* WHAT YOU HAVE TO DO *
Without altering anything, output the material below.

::: RAW DATA

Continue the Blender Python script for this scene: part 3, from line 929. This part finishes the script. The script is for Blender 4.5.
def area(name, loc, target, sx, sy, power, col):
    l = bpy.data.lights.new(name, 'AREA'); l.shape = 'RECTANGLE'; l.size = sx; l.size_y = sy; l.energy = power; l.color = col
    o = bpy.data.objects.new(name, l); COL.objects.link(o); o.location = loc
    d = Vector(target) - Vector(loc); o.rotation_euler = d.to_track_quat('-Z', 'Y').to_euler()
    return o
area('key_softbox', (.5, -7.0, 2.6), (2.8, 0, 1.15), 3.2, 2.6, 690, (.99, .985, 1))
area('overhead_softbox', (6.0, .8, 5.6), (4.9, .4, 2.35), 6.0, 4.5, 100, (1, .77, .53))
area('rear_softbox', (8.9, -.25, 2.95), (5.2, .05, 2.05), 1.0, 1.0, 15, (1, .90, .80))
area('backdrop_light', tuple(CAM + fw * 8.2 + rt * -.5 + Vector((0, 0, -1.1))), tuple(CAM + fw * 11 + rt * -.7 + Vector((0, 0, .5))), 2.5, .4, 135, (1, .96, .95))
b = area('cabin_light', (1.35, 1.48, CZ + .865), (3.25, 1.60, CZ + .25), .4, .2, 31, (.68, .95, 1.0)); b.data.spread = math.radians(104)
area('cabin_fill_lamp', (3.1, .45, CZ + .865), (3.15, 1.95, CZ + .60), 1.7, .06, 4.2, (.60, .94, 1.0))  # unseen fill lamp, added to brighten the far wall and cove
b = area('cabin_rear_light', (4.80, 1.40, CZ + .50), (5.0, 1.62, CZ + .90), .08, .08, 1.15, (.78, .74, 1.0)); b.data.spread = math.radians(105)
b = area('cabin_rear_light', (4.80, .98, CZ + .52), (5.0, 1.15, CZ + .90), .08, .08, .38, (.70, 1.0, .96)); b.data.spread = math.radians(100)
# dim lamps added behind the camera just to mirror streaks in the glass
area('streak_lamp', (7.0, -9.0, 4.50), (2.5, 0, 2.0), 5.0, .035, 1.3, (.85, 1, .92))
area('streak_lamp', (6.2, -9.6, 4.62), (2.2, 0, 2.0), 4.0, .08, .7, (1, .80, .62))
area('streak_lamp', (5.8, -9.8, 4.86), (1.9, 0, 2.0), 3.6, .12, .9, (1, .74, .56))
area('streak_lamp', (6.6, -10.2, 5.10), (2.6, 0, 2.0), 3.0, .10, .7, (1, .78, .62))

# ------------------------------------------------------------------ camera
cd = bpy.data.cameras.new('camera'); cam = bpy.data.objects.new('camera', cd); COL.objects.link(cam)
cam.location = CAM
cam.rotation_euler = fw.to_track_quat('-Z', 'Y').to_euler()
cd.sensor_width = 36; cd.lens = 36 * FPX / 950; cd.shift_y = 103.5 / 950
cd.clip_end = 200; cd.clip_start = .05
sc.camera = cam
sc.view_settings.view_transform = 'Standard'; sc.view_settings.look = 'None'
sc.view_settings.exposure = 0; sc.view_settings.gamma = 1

::::::

* OUTPUT OF THE TASK *
Continue the Blender Python script for this scene: part 3, from line 929. This part finishes the script. The script is for Blender 4.5.
def area(name, loc, target, sx, sy, power, col):
    l = bpy.data.lights.new(name, 'AREA'); l.shape = 'RECTANGLE'; l.size = sx; l.size_y = sy; l.energy = power; l.color = col
    o = bpy.data.objects.new(name, l); COL.objects.link(o); o.location = loc
    d = Vector(target) - Vector(loc); o.rotation_euler = d.to_track_quat('-Z', 'Y').to_euler()
    return o
area('key_softbox', (.5, -7.0, 2.6), (2.8, 0, 1.15), 3.2, 2.6, 690, (.99, .985, 1))
area('overhead_softbox', (6.0, .8, 5.6), (4.9, .4, 2.35), 6.0, 4.5, 100, (1, .77, .53))
area('rear_softbox', (8.9, -.25, 2.95), (5.2, .05, 2.05), 1.0, 1.0, 15, (1, .90, .80))
area('backdrop_light', tuple(CAM + fw * 8.2 + rt * -.5 + Vector((0, 0, -1.1))), tuple(CAM + fw * 11 + rt * -.7 + Vector((0, 0, .5))), 2.5, .4, 135, (1, .96, .95))
b = area('cabin_light', (1.35, 1.48, CZ + .865), (3.25, 1.60, CZ + .25), .4, .2, 31, (.68, .95, 1.0)); b.data.spread = math.radians(104)
area('cabin_fill_lamp', (3.1, .45, CZ + .865), (3.15, 1.95, CZ + .60), 1.7, .06, 4.2, (.60, .94, 1.0))  # unseen fill lamp, added to brighten the far wall and cove
b = area('cabin_rear_light', (4.80, 1.40, CZ + .50), (5.0, 1.62, CZ + .90), .08, .08, 1.15, (.78, .74, 1.0)); b.data.spread = math.radians(105)
b = area('cabin_rear_light', (4.80, .98, CZ + .52), (5.0, 1.15, CZ + .90), .08, .08, .38, (.70, 1.0, .96)); b.data.spread = math.radians(100)
# dim lamps added behind the camera just to mirror streaks in the glass
area('streak_lamp', (7.0, -9.0, 4.50), (2.5, 0, 2.0), 5.0, .035, 1.3, (.85, 1, .92))
area('streak_lamp', (6.2, -9.6, 4.62), (2.2, 0, 2.0), 4.0, .08, .7, (1, .80, .62))
area('streak_lamp', (5.8, -9.8, 4.86), (1.9, 0, 2.0), 3.6, .12, .9, (1, .74, .56))
area('streak_lamp', (6.6, -10.2, 5.10), (2.6, 0, 2.0), 3.0, .10, .7, (1, .78, .62))

# ------------------------------------------------------------------ camera
cd = bpy.data.cameras.new('camera'); cam = bpy.data.objects.new('camera', cd); COL.objects.link(cam)
cam.location = CAM
cam.rotation_euler = fw.to_track_quat('-Z', 'Y').to_euler()
cd.sensor_width = 36; cd.lens = 36 * FPX / 950; cd.shift_y = 103.5 / 950
cd.clip_end = 200; cd.clip_start = .05
sc.camera = cam
sc.view_settings.view_transform = 'Standard'; sc.view_settings.look = 'None'
sc.view_settings.exposure = 0; sc.view_settings.gamma = 1